__Task details__: Leave out the pictures, then output the lines of the records below from the first through the one containing "COL = sc.collection".

========

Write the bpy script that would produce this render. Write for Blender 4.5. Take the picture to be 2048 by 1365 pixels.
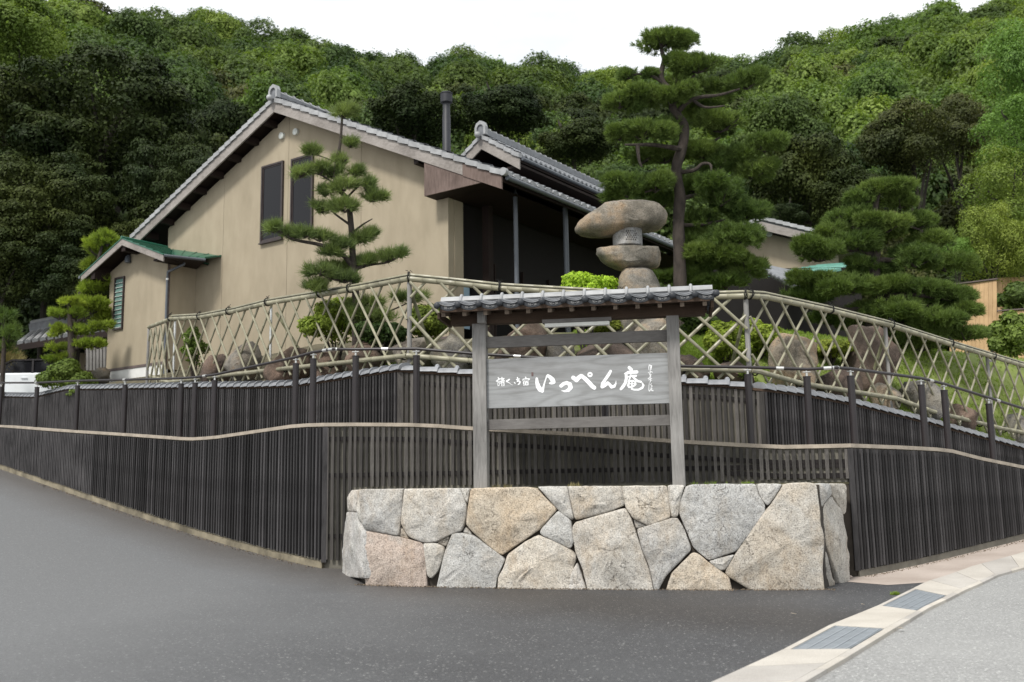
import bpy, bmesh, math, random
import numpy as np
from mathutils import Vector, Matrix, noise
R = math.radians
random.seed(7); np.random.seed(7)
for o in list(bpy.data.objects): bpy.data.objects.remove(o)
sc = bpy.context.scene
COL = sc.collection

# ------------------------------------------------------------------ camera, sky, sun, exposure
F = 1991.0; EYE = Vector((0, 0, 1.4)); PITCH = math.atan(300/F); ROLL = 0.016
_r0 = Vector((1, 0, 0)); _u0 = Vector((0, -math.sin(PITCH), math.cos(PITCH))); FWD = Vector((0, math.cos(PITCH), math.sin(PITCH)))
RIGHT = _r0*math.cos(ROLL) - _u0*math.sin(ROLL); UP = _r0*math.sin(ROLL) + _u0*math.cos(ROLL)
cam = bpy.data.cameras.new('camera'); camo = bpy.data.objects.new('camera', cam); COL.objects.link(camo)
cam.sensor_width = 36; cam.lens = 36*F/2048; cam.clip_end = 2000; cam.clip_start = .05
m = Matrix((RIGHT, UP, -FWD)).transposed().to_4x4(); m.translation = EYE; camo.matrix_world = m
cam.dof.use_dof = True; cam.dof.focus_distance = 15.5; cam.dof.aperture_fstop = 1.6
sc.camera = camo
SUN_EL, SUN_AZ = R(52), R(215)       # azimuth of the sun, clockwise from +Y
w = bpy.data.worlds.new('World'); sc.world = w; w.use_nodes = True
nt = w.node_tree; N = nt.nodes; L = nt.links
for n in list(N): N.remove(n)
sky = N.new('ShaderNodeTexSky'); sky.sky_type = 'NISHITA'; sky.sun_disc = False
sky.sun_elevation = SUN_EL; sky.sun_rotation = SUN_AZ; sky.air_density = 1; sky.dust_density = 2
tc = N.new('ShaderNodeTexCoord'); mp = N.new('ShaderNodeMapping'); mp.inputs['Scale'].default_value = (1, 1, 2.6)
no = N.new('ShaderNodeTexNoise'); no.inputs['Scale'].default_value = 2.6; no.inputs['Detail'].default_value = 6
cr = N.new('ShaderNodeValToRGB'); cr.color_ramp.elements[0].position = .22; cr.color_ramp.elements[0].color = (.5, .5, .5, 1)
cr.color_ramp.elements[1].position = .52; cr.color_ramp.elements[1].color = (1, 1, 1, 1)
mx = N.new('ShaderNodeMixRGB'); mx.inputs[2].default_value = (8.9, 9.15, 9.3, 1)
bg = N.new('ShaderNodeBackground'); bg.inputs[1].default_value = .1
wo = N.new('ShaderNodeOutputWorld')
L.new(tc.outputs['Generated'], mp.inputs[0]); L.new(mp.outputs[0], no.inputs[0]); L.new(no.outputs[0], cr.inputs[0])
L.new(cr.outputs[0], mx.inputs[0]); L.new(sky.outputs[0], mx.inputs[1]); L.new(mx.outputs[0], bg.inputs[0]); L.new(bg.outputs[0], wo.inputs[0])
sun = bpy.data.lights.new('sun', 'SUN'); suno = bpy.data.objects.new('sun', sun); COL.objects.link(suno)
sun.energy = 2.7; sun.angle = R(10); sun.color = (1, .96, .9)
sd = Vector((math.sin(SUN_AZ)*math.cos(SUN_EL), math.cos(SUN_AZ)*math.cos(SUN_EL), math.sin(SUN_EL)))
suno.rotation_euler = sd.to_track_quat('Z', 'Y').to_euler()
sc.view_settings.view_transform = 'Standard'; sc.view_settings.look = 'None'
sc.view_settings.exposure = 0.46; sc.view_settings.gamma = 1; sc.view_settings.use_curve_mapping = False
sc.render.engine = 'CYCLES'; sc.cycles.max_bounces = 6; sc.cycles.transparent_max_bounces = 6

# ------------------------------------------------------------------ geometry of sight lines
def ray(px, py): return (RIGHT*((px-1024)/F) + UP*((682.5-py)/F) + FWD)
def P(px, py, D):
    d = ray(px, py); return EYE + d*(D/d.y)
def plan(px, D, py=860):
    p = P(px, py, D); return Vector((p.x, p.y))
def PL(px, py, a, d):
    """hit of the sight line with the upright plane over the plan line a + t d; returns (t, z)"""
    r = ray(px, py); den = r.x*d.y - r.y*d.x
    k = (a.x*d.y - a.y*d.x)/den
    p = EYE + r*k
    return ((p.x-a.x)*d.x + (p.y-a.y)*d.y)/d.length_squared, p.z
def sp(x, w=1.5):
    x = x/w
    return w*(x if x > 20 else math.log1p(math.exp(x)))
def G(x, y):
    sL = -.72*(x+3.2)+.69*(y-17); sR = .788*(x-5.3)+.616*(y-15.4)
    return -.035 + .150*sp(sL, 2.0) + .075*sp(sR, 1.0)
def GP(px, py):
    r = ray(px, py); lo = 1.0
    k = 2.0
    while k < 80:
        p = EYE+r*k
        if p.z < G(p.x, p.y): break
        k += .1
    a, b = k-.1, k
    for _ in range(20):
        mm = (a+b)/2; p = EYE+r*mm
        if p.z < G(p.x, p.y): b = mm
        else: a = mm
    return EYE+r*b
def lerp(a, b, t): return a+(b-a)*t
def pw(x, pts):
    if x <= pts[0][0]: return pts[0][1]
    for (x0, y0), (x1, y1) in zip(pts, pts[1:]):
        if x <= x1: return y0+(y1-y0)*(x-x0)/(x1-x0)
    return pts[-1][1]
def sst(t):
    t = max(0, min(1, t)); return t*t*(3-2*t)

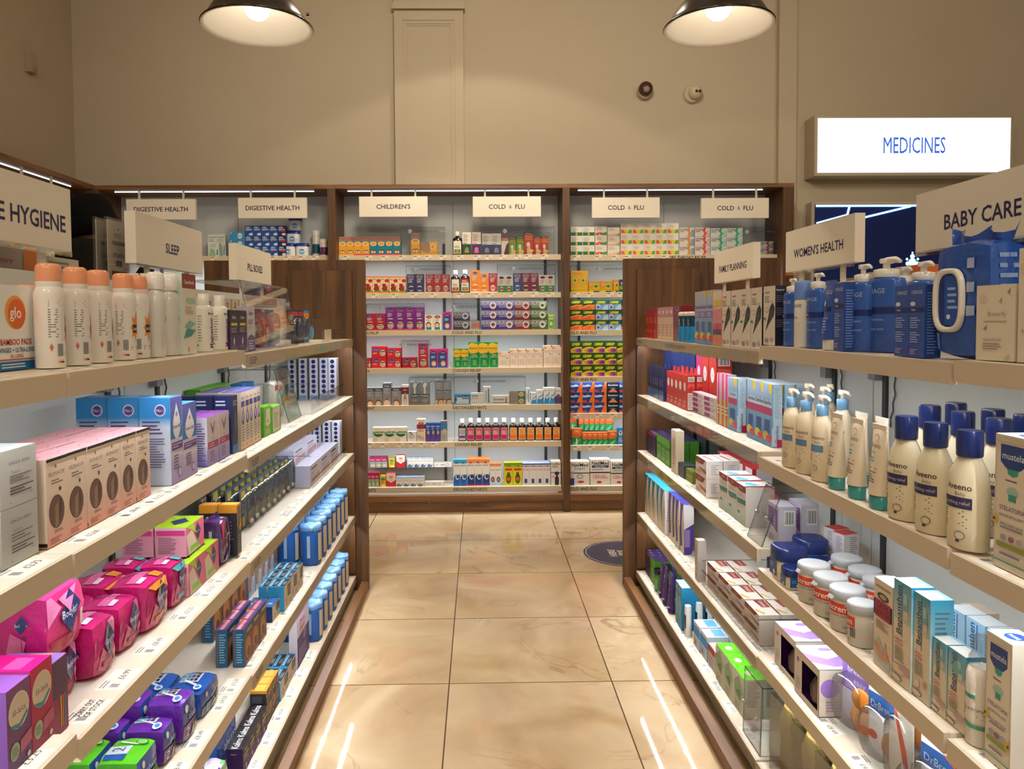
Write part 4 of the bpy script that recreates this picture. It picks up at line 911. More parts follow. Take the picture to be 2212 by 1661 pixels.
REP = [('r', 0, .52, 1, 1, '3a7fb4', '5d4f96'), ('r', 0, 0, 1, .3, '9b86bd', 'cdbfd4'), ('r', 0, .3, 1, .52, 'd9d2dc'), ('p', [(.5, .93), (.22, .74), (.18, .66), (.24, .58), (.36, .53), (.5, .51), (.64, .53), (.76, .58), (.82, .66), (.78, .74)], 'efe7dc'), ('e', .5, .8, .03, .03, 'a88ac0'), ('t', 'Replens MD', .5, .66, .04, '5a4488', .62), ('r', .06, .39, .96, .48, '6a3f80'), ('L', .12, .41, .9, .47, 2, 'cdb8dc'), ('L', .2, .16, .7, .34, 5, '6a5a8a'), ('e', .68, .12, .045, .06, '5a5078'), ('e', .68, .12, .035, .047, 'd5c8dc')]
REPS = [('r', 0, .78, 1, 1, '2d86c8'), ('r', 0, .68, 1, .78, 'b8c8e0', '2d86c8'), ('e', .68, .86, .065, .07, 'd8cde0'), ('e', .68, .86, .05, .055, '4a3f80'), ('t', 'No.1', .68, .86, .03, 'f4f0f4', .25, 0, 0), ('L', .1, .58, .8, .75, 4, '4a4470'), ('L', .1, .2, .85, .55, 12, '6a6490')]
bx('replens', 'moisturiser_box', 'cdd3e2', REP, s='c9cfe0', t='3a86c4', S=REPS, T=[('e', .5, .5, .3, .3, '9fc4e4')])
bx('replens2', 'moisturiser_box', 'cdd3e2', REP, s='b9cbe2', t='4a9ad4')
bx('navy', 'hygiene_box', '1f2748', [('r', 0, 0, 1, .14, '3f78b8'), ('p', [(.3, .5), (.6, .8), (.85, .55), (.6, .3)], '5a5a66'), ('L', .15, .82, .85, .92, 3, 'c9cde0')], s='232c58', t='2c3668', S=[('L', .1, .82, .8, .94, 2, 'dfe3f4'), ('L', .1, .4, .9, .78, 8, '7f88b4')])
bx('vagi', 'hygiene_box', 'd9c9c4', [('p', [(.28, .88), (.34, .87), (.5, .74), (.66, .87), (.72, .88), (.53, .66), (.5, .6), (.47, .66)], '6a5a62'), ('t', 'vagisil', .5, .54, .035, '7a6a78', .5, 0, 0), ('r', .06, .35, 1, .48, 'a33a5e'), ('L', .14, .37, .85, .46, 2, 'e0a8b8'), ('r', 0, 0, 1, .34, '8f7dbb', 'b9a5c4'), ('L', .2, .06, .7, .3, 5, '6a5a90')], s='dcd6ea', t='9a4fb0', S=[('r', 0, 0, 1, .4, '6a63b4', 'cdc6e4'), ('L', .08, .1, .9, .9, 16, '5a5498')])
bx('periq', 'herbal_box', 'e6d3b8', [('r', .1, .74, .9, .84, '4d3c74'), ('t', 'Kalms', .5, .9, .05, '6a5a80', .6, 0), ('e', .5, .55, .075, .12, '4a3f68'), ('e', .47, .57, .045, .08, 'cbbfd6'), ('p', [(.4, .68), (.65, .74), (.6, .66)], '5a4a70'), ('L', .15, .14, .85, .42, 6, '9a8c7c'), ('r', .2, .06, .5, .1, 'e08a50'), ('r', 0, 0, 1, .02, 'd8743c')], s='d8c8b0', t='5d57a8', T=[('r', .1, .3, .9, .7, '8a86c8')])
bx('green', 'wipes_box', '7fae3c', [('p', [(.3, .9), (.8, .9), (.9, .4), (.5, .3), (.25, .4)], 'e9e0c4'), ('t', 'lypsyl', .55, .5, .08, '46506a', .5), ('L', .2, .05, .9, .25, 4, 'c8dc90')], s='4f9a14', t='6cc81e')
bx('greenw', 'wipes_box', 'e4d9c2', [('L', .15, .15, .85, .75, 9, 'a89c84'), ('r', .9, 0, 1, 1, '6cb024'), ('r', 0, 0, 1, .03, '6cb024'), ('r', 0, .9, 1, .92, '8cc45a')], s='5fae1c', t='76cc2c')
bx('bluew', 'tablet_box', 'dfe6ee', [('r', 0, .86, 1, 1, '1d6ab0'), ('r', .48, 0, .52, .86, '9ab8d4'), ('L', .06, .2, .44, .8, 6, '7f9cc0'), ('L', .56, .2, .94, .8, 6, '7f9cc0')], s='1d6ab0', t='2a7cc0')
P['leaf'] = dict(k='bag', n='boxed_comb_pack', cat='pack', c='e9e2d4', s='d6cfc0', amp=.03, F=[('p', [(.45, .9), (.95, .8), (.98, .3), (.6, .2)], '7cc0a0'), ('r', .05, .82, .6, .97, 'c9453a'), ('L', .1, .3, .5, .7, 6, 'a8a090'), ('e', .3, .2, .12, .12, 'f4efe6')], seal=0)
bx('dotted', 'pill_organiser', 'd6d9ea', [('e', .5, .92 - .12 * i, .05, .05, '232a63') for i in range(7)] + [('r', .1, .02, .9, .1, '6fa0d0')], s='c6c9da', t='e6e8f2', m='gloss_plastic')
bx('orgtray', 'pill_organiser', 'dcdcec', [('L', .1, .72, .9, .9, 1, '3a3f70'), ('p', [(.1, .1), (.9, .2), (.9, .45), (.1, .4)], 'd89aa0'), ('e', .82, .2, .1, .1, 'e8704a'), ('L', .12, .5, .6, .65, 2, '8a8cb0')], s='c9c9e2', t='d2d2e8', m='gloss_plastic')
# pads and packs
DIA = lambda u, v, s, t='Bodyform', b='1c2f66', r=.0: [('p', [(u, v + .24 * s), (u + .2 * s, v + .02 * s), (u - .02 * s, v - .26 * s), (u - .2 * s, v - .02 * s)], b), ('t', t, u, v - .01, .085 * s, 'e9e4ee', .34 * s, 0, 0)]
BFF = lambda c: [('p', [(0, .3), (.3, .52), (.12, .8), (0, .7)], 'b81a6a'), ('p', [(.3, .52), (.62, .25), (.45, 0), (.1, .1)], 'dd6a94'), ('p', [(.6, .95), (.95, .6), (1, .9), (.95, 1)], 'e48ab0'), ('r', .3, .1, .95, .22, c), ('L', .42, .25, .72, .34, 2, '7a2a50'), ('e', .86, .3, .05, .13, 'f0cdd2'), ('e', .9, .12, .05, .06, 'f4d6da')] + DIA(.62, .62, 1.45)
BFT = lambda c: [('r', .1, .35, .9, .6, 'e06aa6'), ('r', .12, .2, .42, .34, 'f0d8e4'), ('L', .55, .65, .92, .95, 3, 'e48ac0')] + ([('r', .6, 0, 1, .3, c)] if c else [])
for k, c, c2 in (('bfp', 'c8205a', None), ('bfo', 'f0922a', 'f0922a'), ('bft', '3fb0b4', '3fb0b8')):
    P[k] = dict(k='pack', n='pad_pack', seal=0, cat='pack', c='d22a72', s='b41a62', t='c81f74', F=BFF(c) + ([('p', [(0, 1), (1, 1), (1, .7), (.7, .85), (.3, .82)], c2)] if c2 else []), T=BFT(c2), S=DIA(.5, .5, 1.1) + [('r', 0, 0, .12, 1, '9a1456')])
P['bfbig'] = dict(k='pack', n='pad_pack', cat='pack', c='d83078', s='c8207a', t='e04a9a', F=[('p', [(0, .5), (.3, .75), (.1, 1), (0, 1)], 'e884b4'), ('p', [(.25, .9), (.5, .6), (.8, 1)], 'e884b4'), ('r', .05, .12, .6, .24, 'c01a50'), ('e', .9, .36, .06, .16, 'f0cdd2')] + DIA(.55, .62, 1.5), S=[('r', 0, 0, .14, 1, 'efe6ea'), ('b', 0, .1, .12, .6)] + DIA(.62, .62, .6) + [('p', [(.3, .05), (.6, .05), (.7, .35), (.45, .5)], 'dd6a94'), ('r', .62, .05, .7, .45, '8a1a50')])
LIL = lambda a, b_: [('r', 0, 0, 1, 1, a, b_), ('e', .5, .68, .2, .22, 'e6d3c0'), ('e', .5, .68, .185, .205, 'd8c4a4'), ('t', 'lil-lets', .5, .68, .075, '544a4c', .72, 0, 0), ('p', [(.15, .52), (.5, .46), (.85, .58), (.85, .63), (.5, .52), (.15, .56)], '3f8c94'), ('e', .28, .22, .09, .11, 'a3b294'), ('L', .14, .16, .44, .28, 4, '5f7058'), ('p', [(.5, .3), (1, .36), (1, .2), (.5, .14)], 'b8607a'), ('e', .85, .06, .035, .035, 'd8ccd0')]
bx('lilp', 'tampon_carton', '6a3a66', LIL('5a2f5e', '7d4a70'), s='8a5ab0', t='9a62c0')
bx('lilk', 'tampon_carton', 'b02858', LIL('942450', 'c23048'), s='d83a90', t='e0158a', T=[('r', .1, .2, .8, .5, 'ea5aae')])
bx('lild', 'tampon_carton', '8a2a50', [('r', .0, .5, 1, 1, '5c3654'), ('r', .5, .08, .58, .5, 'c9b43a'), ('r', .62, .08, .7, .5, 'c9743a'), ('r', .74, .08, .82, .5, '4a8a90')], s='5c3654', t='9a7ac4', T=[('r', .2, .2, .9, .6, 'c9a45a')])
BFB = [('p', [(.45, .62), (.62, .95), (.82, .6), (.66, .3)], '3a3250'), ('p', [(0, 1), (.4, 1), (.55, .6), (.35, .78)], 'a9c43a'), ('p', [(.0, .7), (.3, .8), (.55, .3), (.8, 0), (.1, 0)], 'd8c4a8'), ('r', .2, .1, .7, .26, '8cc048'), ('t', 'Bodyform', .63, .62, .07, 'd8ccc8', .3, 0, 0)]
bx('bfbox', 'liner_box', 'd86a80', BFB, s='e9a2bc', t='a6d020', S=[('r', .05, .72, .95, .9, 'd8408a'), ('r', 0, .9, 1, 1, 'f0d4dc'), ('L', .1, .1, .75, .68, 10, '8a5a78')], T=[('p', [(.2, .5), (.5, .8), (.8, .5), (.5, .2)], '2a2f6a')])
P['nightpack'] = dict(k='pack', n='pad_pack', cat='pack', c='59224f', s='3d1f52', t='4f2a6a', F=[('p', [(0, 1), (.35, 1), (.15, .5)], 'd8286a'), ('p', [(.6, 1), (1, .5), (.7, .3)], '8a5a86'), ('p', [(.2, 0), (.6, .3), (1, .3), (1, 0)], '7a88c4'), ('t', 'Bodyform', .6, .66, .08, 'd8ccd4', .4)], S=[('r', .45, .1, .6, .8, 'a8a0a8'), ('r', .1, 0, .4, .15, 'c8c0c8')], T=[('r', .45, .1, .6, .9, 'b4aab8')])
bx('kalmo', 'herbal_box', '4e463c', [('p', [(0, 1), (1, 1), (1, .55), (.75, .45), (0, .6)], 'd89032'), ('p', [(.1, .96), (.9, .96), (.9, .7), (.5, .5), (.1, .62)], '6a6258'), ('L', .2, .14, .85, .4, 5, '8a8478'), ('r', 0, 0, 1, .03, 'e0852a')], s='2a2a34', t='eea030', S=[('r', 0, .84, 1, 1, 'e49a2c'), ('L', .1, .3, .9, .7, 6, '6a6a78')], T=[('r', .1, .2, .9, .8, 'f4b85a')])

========

__Response below__:
Write the bpy script that would produce this render. Write for Blender 4.5. Take the picture to be 2048 by 1365 pixels.
import bpy, bmesh, math, random
import numpy as np
from mathutils import Vector, Matrix, noise
R = math.radians
random.seed(7); np.random.seed(7)
for o in list(bpy.data.objects): bpy.data.objects.remove(o)
sc = bpy.context.scene
COL = sc.collection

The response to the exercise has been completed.